_DIRECTIONS FOR THIS TASK_: Pick every line from the data that holds the word "pixels".

□ □ □ □ □ □ □

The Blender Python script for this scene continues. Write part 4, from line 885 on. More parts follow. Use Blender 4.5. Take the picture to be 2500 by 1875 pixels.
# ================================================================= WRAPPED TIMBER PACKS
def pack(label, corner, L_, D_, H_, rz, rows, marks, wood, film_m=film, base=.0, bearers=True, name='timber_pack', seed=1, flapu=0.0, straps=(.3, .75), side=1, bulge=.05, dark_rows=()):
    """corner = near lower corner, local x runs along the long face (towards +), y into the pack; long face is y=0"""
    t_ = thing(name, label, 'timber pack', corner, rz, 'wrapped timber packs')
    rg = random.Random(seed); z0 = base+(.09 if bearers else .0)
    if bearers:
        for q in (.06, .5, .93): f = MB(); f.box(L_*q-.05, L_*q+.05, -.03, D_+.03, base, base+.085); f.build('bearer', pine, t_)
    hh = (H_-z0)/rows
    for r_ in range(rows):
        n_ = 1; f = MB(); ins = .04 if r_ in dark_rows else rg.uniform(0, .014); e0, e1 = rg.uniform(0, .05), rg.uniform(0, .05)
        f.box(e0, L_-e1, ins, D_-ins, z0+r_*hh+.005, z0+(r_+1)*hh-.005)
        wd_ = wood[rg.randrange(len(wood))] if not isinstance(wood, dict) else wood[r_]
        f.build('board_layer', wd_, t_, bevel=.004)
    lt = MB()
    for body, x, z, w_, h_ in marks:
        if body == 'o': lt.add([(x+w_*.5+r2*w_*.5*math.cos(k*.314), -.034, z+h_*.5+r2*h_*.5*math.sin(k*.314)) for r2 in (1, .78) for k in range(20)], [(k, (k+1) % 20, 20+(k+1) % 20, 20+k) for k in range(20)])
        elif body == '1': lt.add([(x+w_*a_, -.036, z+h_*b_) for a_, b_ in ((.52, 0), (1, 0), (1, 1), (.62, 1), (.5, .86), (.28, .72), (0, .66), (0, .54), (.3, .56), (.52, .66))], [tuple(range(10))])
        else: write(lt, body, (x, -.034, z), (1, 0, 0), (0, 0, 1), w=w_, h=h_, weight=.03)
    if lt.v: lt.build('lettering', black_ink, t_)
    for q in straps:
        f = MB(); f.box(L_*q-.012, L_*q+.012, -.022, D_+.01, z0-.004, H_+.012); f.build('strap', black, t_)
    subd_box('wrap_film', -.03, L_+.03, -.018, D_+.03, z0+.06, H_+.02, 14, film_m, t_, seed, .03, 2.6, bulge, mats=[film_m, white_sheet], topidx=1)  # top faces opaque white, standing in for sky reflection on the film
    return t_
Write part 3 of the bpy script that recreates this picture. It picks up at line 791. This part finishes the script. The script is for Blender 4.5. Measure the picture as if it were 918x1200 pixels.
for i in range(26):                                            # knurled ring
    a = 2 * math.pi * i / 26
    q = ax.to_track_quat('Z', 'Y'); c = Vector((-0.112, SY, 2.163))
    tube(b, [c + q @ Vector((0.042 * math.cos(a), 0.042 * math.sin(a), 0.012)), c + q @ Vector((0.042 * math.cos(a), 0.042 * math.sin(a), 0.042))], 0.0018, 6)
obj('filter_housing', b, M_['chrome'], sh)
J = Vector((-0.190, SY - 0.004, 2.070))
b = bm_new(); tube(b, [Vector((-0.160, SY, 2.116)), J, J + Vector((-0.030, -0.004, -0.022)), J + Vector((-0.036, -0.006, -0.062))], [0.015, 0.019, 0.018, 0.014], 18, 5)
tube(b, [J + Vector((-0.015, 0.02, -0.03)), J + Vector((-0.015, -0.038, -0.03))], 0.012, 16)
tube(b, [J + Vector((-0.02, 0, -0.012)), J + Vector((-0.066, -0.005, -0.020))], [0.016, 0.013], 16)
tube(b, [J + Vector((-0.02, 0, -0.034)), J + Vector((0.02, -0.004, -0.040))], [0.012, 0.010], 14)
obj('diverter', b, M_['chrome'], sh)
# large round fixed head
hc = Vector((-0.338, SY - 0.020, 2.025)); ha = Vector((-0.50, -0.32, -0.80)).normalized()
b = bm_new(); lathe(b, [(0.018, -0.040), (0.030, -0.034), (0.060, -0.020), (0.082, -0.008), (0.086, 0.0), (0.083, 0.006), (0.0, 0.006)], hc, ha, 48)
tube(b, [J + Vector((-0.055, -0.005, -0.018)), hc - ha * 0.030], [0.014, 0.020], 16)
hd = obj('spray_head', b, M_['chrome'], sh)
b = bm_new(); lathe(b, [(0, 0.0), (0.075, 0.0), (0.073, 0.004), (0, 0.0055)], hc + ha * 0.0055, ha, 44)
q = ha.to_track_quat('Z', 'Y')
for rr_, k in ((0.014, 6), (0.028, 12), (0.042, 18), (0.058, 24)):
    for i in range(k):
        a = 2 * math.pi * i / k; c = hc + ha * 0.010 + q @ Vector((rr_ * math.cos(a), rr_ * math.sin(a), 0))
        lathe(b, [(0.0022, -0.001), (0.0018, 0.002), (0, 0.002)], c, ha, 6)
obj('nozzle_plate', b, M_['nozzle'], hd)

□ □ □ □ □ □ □

_EXERCISE OUTPUT_:
The Blender Python script for this scene continues. Write part 4, from line 885 on. More parts follow. Use Blender 4.5. Take the picture to be 2500 by 1875 pixels.
Write part 3 of the bpy script that recreates this picture. It picks up at line 791. This part finishes the script. The script is for Blender 4.5. Measure the picture as if it were 918x1200 pixels.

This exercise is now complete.